She met the king at Westminster then wrote to her eldest son Thomas Grey, telling him to return from foreign exile.

Then the king sent a man to Coldridge in Devon, where Grey owned land. John Evans then arrived in the village to become Lord of the Manor, and was put in charge of the local deer park.

Evans built a memorial chapel at the village church in 1511, where the clues to his real identity have been found.

A stained glass window shows Edward V with a crown and a robe, with pictures of 41 deer – representing his age at the time.

Mr Dike added: “Why is a royal portrait of Edward V in this rural church in the middle of nowhere?

“It simply doesn’t belong here. Evans appears to be sending a message.”

On Evans’ empty tomb, his name is spelled wrongly as EVAS.
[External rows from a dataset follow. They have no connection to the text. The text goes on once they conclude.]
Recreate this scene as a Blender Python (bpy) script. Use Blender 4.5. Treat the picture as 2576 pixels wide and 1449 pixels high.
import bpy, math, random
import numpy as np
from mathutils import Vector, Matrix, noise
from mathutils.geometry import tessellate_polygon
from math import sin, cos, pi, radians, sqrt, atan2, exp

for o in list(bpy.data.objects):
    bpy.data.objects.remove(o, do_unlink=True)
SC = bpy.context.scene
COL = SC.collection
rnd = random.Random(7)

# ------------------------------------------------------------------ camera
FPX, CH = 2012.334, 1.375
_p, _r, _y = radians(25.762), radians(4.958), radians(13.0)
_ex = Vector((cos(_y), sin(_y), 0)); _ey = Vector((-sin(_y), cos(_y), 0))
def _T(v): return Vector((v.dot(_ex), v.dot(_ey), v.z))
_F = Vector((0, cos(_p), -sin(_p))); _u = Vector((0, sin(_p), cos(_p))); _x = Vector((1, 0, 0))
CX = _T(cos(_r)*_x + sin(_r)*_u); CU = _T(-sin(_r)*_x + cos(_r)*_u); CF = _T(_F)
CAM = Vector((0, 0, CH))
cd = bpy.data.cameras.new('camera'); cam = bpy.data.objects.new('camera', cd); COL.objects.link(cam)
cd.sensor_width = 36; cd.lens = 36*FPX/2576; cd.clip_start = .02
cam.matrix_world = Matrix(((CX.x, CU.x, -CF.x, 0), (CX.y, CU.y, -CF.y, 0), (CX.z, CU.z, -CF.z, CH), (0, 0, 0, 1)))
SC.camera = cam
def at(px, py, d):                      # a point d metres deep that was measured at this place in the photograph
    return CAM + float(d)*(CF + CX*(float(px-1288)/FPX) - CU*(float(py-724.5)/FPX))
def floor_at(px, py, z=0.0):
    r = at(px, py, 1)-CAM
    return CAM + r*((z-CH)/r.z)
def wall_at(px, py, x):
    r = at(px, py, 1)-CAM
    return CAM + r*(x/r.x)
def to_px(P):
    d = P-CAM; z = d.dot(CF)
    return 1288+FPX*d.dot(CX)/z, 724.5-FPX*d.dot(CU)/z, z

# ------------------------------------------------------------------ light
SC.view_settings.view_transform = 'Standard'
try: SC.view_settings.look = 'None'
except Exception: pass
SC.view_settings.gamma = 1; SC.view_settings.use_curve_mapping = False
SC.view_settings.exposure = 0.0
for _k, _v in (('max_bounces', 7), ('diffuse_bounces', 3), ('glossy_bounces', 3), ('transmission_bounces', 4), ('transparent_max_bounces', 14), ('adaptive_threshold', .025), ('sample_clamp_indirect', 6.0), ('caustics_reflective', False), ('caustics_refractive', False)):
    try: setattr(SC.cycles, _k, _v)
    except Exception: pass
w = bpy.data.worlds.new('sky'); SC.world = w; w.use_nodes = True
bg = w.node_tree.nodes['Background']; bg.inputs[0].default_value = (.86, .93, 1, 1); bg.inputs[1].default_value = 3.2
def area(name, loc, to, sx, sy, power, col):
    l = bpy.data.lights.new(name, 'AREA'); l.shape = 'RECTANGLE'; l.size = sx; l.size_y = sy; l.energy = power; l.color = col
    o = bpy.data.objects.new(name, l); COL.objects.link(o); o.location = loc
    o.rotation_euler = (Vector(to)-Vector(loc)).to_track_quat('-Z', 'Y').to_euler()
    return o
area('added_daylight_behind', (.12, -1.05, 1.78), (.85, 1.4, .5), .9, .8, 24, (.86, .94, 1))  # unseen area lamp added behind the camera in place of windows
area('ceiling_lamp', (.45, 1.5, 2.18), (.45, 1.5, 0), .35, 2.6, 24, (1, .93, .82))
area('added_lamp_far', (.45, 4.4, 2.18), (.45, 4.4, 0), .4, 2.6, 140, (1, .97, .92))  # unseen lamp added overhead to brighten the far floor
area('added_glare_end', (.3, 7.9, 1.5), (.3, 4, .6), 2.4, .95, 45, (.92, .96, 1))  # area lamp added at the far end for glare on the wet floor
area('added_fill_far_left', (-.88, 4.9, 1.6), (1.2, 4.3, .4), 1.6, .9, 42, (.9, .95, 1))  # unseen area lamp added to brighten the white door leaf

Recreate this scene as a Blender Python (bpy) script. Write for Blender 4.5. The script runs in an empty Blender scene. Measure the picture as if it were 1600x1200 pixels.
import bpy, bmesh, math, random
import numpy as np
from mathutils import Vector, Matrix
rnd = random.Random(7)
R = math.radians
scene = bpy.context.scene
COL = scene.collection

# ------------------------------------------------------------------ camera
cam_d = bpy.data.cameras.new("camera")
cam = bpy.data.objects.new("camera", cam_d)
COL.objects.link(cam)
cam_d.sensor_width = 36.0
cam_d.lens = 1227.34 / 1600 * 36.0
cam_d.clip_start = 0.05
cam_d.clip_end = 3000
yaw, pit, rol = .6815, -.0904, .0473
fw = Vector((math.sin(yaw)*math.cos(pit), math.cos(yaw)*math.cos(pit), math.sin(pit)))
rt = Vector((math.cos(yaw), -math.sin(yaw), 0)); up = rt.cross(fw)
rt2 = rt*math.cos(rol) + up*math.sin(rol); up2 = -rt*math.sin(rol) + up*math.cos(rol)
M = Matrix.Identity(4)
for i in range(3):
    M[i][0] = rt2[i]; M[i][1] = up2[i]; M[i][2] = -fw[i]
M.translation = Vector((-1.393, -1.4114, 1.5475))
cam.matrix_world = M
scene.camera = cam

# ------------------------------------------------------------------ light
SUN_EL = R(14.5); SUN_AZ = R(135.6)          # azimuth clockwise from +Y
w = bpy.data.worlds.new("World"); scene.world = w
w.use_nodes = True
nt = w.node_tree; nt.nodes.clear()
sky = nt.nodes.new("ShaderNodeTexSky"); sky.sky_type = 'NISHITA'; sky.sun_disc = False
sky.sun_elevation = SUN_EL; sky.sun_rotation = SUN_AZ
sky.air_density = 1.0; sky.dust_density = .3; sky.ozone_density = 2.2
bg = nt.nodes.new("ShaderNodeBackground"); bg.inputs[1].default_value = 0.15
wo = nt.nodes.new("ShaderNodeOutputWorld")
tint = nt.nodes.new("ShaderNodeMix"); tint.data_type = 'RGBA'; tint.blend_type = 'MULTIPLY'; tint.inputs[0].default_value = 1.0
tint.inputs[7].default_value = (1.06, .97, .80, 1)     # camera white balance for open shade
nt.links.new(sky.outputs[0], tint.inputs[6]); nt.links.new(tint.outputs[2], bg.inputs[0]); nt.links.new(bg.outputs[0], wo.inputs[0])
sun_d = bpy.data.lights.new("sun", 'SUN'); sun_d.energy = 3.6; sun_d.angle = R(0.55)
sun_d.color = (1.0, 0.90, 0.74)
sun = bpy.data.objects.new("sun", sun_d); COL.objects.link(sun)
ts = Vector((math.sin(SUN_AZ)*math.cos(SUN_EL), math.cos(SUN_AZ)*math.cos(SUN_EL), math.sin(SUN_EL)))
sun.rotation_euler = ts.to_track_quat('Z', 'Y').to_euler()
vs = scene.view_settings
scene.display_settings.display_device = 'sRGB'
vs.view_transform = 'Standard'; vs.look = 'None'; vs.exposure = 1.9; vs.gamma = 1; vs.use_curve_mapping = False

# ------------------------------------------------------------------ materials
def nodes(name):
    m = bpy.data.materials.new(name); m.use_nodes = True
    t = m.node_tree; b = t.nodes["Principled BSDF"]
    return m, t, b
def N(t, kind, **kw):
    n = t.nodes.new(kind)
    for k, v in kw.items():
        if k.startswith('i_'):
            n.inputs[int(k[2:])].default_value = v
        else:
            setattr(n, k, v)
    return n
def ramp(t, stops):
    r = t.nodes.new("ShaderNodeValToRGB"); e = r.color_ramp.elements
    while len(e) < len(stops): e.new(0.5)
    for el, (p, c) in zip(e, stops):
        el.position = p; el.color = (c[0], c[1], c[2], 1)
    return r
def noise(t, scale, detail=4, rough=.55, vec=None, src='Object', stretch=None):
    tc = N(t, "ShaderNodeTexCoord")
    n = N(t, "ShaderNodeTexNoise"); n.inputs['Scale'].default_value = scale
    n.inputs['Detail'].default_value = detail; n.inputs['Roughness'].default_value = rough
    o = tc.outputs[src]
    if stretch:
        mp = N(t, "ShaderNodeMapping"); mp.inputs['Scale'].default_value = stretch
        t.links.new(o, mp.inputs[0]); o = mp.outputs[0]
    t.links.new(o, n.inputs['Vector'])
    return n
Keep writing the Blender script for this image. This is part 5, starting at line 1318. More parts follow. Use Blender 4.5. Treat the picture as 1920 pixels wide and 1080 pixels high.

Researchers suggest the EV stands for “Edward V” and AS refers to “asa” – the Latin word for “in sanctuary”.

Ms Langley said: “A number of the specialist police investigators working within the Missing Princes Project have told us to always investigate when a coincidence occurs – and here, intriguingly, there are quite a number of them.”

Tomb of John Evans in Coldridge, Devon

Tomb of John Evans in Coldridge, Devon

The Missing Princes Project hopes to discover what really happened to Edward’s younger brother Richard of Shrewsbury, who was previously believed to have been murdered at the age of nine in the Tower of London.

The findings shed new light on the accepted version of history that Richard III was responsible for the deaths.

He died two years after his coronation at the Battle of Bosworth Field, which signalled the end of the War of the Roses and was won by Henry Tudor who became Henry VII.